Err, anyway, the timing is the thing - as soon as the election promise to look at takeover health from the states started getting traction, involving big dollars, we suddenly saw Faulkner’s defence budget paper or whatever grab the oxygen.

It also had the benefit of wrong stepping any coverage of Turnbull in Iraq.

Those spindoctors. They sure know how to run good public policy around in circles to manage the media cycle. But it can only end in tears eventually.

Tom McLoughlin 02/07/09 4:43PM

Turnbull in Afghanistan, not Iraq. Sorry about that.

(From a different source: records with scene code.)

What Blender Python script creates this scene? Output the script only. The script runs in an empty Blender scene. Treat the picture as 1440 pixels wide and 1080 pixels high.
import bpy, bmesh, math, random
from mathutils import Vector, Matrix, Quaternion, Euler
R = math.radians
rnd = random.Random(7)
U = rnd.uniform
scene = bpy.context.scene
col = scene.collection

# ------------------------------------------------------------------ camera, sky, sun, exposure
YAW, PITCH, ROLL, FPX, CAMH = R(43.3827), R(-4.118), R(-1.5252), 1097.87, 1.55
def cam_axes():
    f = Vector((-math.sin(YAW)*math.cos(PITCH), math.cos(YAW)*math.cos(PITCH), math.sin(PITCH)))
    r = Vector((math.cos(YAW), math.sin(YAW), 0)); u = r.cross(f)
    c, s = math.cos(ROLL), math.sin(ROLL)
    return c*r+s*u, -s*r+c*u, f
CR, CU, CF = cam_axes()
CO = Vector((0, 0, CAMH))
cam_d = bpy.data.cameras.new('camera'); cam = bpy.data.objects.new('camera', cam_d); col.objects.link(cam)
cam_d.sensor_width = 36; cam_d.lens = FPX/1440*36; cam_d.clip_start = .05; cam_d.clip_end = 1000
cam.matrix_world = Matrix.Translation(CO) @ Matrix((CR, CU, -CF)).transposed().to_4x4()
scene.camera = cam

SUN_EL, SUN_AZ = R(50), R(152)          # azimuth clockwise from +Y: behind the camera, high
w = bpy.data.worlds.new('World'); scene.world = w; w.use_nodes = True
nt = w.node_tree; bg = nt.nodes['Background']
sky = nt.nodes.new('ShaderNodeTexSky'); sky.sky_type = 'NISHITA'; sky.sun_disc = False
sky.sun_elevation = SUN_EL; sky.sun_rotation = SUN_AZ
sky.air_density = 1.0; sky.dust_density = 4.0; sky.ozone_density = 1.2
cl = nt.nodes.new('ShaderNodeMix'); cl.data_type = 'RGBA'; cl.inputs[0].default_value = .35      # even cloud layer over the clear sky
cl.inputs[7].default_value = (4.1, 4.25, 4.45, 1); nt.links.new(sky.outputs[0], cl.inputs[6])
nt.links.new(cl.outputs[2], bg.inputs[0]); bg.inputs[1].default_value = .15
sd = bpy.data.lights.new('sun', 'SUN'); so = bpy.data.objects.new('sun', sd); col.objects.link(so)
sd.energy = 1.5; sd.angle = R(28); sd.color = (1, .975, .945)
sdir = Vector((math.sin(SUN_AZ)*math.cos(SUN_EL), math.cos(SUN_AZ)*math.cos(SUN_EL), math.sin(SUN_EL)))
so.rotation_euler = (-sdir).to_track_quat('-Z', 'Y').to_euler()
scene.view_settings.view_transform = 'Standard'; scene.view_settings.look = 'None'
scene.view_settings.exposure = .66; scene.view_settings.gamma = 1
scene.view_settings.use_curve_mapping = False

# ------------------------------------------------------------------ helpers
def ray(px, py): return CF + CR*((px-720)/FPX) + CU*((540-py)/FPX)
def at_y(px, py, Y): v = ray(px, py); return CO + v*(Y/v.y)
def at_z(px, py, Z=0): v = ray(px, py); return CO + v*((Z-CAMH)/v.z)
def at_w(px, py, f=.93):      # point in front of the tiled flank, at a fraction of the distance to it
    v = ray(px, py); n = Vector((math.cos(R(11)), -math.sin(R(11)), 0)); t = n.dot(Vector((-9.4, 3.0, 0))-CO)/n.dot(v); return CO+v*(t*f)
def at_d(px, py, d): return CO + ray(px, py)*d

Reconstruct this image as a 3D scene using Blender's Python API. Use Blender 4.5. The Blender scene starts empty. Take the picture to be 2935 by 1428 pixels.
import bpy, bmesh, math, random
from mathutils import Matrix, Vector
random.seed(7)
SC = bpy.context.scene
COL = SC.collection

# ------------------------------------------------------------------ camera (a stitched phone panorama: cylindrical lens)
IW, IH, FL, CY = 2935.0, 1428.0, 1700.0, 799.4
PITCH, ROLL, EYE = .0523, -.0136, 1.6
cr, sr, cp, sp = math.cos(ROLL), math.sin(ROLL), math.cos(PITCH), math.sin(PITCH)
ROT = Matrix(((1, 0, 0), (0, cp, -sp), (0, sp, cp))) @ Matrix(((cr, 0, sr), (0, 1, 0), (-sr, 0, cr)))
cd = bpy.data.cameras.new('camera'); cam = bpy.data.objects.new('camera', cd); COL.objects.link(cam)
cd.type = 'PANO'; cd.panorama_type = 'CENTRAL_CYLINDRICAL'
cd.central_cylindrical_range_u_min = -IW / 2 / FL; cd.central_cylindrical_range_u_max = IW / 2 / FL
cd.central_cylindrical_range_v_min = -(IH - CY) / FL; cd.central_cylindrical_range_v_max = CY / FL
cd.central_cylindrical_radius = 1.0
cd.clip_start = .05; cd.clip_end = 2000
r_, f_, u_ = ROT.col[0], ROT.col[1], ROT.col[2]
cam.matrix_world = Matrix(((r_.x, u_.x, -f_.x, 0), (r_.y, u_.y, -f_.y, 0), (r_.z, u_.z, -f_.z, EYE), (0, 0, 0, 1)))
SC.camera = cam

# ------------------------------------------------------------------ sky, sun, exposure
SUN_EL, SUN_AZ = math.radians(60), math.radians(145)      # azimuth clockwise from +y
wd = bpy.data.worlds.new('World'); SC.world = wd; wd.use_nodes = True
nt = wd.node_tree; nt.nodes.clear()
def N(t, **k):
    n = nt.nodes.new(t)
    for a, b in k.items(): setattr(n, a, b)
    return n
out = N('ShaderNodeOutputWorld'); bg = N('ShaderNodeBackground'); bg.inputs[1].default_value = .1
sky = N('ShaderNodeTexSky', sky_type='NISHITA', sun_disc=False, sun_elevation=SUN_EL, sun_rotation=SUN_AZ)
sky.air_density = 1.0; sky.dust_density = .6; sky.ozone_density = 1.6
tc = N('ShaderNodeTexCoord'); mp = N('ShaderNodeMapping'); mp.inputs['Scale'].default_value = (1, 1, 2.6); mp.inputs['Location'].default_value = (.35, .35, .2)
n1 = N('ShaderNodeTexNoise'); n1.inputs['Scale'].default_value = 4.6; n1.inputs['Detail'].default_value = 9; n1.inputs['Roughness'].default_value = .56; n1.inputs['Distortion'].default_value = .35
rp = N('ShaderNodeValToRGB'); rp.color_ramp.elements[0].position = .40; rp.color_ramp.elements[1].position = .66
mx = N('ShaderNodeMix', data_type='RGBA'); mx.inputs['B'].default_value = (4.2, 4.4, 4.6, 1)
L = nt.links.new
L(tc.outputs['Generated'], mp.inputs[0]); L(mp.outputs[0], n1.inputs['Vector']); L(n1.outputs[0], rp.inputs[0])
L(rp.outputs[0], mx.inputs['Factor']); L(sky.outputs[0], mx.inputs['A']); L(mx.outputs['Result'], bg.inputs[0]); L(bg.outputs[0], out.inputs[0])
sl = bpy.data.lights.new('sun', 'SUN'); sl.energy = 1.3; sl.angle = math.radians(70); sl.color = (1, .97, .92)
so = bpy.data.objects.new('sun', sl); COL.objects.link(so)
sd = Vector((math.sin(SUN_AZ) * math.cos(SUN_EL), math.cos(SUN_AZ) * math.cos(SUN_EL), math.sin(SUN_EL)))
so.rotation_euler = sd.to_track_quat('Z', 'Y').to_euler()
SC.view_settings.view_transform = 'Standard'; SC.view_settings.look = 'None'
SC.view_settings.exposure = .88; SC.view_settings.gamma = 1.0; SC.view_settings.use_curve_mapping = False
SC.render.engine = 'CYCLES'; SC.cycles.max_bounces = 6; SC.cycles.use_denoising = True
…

tigerquoll 25/07/09 12:04AM

According to rumourcontrol [10-Mar-08] "in the 2007-08 financial year Australia’s defence budget (was) $22 billion.
"http://www.rumourcontrol.com.au/hot_topics/top30_100308.htmlhttp://www.rumourcontrol.com.au/hot_topics/top30_100308.html

And on 1-Jul-09, Senator the Hon John Faulkner,
Minister for Defence, at the Defence + Industry Conference at the
Adelaide Convention Centre, delivered a speech on Australia’s ’
DEFENCE CAPABILITY PLANNING:
THE WAY FORWARD FOR THE DEFENCE - INDUSTRY PARTNERSHIP.

Notably, it emphasised the budget spending commitments out of The Defence White Paper 2009 and the massive defence spending focus guided out of the Defence Capability Plan 2009, released that day.

Faulkner outlined significant growth in Defence procurement "despite the global economic crisis" of maintaining the 3 per cent average real growth to 2017, and 2.2% thereafter. "No other sector has such a solid predictable growth plan locked in for the future."

Faulkner went on: "Over the next four years, the Defence Capability Plan predicts sustainable average local growth of around 4 per cent per annum. The amount to be spent in Australian industry by the Defence Materiel Organisation will increase from $4.5 billion to $5.6 billion over the next four years. The Defence Capability Plan shows that over the next four years the electronics and maritime sectors will grow significantly and the land and vehicle sector will also experience growth."

Why is Defence the dominant spending priority for Australia?
What threats loom that we don’t know about? What strategic regional defence arrangements have been struck with the US?
Why are we committing to premium prices for untried US technologies when superior state-of-the-art non-US fighters for instance are used and proven by our regional neighbours that can fly faster, further, higher and with greater weapons payload and win hands down in a one-on-one fire fight? What message is this sending to our fighter pilots?